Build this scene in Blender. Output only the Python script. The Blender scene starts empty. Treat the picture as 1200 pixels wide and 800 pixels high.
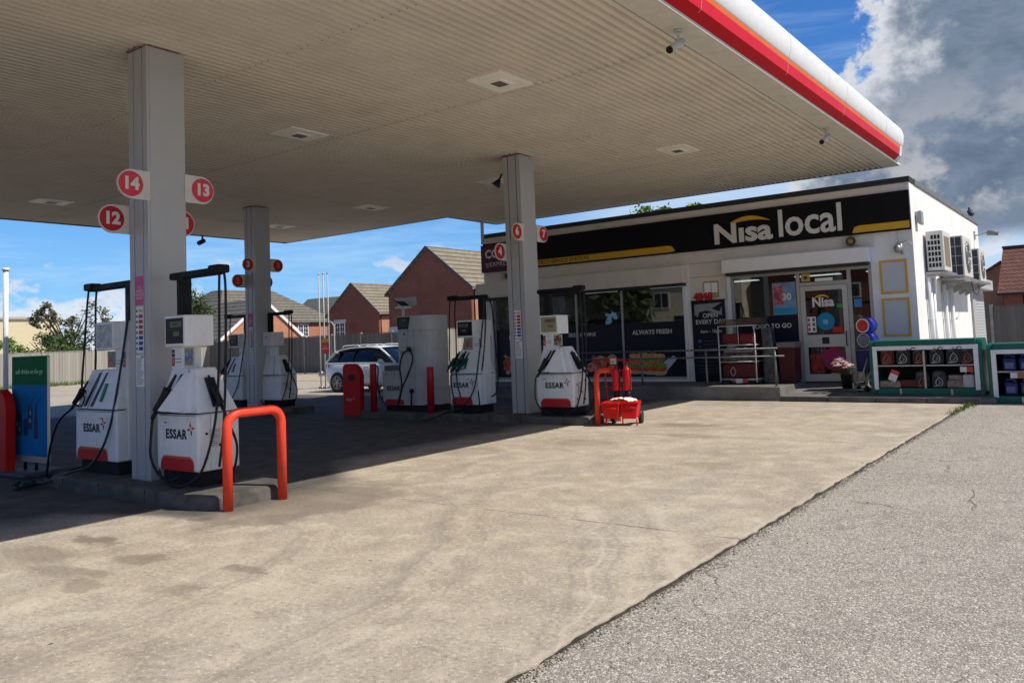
import bpy, bmesh, math, random
from mathutils import Vector, Matrix, noise
R = math.radians
random.seed(7)
scene = bpy.context.scene
C = scene.collection

# ------------------------------------------------------------------ camera
F_PX, PX_W = 953.73, 1200.0
yaw, pit, rol = R(-36.5077), R(3.7282), R(-2.3027)
fw = Vector((math.sin(yaw)*math.cos(pit), math.cos(yaw)*math.cos(pit), math.sin(pit)))
ri = Vector((math.cos(yaw), -math.sin(yaw), 0)); up = ri.cross(fw)
RI = ri*math.cos(rol) + up*math.sin(rol); UP = -ri*math.sin(rol) + up*math.cos(rol)
cd = bpy.data.cameras.new('camera'); cam = bpy.data.objects.new('camera', cd); C.objects.link(cam)
cd.sensor_width = 36; cd.lens = F_PX/PX_W*36; cd.shift_y = -(400-334.75)/PX_W
cd.clip_start = .1; cd.clip_end = 3000
cam.matrix_world = Matrix(((RI.x, UP.x, -fw.x, 0), (RI.y, UP.y, -fw.y, 0), (RI.z, UP.z, -fw.z, 1.55), (0, 0, 0, 1)))
scene.camera = cam
# ------------------------------------------------------------------ light
TOSUN = Vector((.80, .27, 1.0)).normalized()
SUN_EL = math.asin(TOSUN.z); SUN_AZ = math.atan2(TOSUN.x, TOSUN.y)
sd = bpy.data.lights.new('sun', 'SUN'); sun = bpy.data.objects.new('sun', sd); C.objects.link(sun)
sd.energy = 4.6; sd.angle = R(.5); sd.color = (1, .93, .82)
sun.rotation_euler = TOSUN.to_track_quat('Z', 'Y').to_euler(); sun.location = (0, 0, 30)
scene.view_settings.view_transform = 'Standard'; scene.view_settings.look = 'None'
scene.view_settings.exposure = .15; scene.view_settings.gamma = 1; scene.view_settings.use_curve_mapping = False
world = bpy.data.worlds.new('World'); scene.world = world; world.use_nodes = True

class NT:
    """small node-tree helper"""
    def __init__(s, nt): s.t = nt; s.n = nt.nodes; s.l = nt.links
    def new(s, k, **kw):
        o = s.n.new(k)
        for a, b in kw.items(): setattr(o, a, b)
        return o
    def lk(s, a, b): s.l.new(a, b)
    def val(s, sock, v):
        if isinstance(v, (int, float)): sock.default_value = v
        elif isinstance(v, (tuple, list)):
            v = tuple(v)
            if len(sock.default_value) == 4 and len(v) == 3: v = v+(1,)
            sock.default_value = v
        else: s.lk(v, sock)
    def m(s, op, a, b=0., c=None, clamp=False):
        o = s.new('ShaderNodeMath', operation=op); o.use_clamp = clamp
        s.val(o.inputs[0], a); s.val(o.inputs[1], b)
        if c is not None: s.val(o.inputs[2], c)
        return o.outputs[0]
    def ss(s, v, a, b, c=0., d=1.):
        o = s.new('ShaderNodeMapRange', interpolation_type='SMOOTHSTEP')
        s.val(o.inputs[0], v); o.inputs[1].default_value = a; o.inputs[2].default_value = b
        o.inputs[3].default_value = c; o.inputs[4].default_value = d
        return o.outputs[0]
    def mix(s, f, a, b, mode='MIX'):
        o = s.new('ShaderNodeMix', data_type='RGBA', blend_type=mode)
        s.val(o.inputs[0], f); s.val(o.inputs[6], a); s.val(o.inputs[7], b)
        return o.outputs[2]
    def noise(s, vec, scale, detail=4, rough=.55, dist=0.):
        o = s.new('ShaderNodeTexNoise'); s.lk(vec, o.inputs['Vector'])
        o.inputs['Scale'].default_value = scale; o.inputs['Detail'].default_value = detail
        o.inputs['Roughness'].default_value = rough; o.inputs['Distortion'].default_value = dist
        return o.outputs[0]
    def mapv(s, vec, sc=(1, 1, 1), loc=(0, 0, 0), rot=(0, 0, 0)):
        o = s.new('ShaderNodeMapping'); s.lk(vec, o.inputs[0])
        o.inputs[1].default_value = loc; o.inputs[2].default_value = rot; o.inputs[3].default_value = sc
        return o.outputs[0]

def build_world():
    g = NT(world.node_tree); g.n.clear()
    out = g.new('ShaderNodeOutputWorld'); bg = g.new('ShaderNodeBackground'); g.lk(bg.outputs[0], out.inputs[0])
    sky = g.new('ShaderNodeTexSky', sky_type='NISHITA'); sky.sun_disc = False
    sky.sun_elevation = SUN_EL; sky.sun_rotation = SUN_AZ
    sky.air_density = 1.0; sky.dust_density = .4; sky.ozone_density = 1.6
    tc = g.new('ShaderNodeTexCoord'); d = tc.outputs['Generated']
    sp = g.new('ShaderNodeSeparateXYZ'); g.lk(d, sp.inputs[0]); x, y, z = sp.outputs
    az = g.m('ARCTAN2', x, y)                    # 0 at +Y, positive towards +X
    el = g.m('ARCSINE', z)
    n1 = g.noise(d, 6.5, 12, .60, .25); n2 = g.noise(g.mapv(d, (1, 1, 1.3), (3, 1, 2)), 19., 9, .62)
    n3 = g.noise(g.mapv(d, (1, 1, 1.1), (7, 2, 5)), 5.2, 9, .62, .6); n4 = g.noise(g.mapv(d, (1, 1, 1.6), (2, 9, 1)), 11., 9, .64, .4)
    # big cumulus over the shop (azimuth -15 deg and eastwards)
    e = g.m('ADD', g.m('MULTIPLY', g.m('SUBTRACT', az, R(-14.0)), 5.),
            g.m('MULTIPLY', g.m('SUBTRACT', el, R(16.0)), -2.6))
    e = g.m('ADD', e, g.m('MULTIPLY', g.m('SUBTRACT', n1, .5), 1.35))
    e = g.m('ADD', e, g.m('MULTIPLY', g.m('SUBTRACT', n2, .5), .85))
    low = g.ss(g.m('ADD', el, g.m('MULTIPLY', g.m('SUBTRACT', n1, .5), .035)), R(4.6), R(6.0))
    east = g.ss(az, R(75), R(110), 1., 0.); west = g.ss(az, R(-60), R(-30))
    big = g.m('MULTIPLY', g.m('MULTIPLY', g.ss(e, -.02, .10), low), g.m('MULTIPLY', east, west))
    core = g.ss(g.m('ADD', e, g.m('MULTIPLY', g.m('SUBTRACT', n4, .5), .55)), .04, .40)
    lowb = g.ss(el, R(17), R(8)); lo2 = g.ss(el, R(5.5), R(7.5))
    bill = g.ss(g.m('ADD', g.m('ADD', n3, g.m('MULTIPLY', g.m('SUBTRACT', n2, .5), .75)), g.m('MULTIPLY', lowb, .05)), .48, .66)
    bb = g.m('MULTIPLY', bill, g.m('ADD', .05, g.m('MULTIPLY', g.m('MULTIPLY', lowb, lo2), .70)))
    slate = g.mix(g.ss(n4, .34, .66), (1.35, 1.95, 2.85), (2.35, 2.95, 3.95))
    ccol = g.mix(core, (7.6, 7.9, 8.3), slate)
    ccol = g.mix(bb, ccol, (6.3, 6.3, 6.5))
    # small cumulus row near the horizon
    f1 = g.noise(g.mapv(d, (1, 1, 1.7), (1.3, 4., .2)), 8.5, 10, .6)
    hmp = g.m('MULTIPLY', g.m('ABSOLUTE', g.m('SUBTRACT', el, R(2.2))), 1.35)
    cum = g.m('MULTIPLY', g.ss(g.m('SUBTRACT', f1, hmp), .425, .50), g.ss(el, R(-1), R(.5)))
    cum = g.m('MULTIPLY', cum, g.ss(el, R(9), R(5)))
    csh = g.mix(g.ss(f1, .46, .62), (9.2, 9.5, 9.9), (6.3, 7.2, 8.6))
    # thin wisps on the left, pale veil low over the shop
    w = g.noise(g.mapv(d, (1.2, 1.2, 8.5), (2, 1, 0)), 3.2, 9, .64, .5)
    wisp = g.m('MULTIPLY', g.m('MULTIPLY', g.ss(w, .42, .70), .50), g.m('SUBTRACT', 1., g.ss(el, R(12), R(32))))
    veil = g.m('MULTIPLY', g.m('MULTIPLY', g.ss(az, R(-37), R(-26)), g.ss(el, R(15), R(9))), .62)
    hz = g.ss(el, R(17), R(-2), 0., .62)
    tint = g.mix(1., sky.outputs[0], (.40, .84, 1.42), 'MULTIPLY')
    col = g.mix(hz, tint, (3.5, 7.0, 11.3))
    col = g.mix(wisp, col, (5.6, 8.0, 10.6))
    col = g.mix(veil, col, (7.0, 8.2, 9.6))
    col = g.mix(g.m('MULTIPLY', cum, .88), col, csh)
    col = g.mix(big, col, ccol)
    g.lk(col, bg.inputs[0]); bg.inputs[1].default_value = .085
build_world()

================

* **What you are asked to do**: Print the data above verbatim from the first line through the line holding "C = scene.collection", leaving every picture out.

* **Full solution**:
Build this scene in Blender. Output only the Python script. The Blender scene starts empty. Treat the picture as 1200 pixels wide and 800 pixels high.
import bpy, bmesh, math, random
from mathutils import Vector, Matrix, noise
R = math.radians
random.seed(7)
scene = bpy.context.scene
C = scene.collection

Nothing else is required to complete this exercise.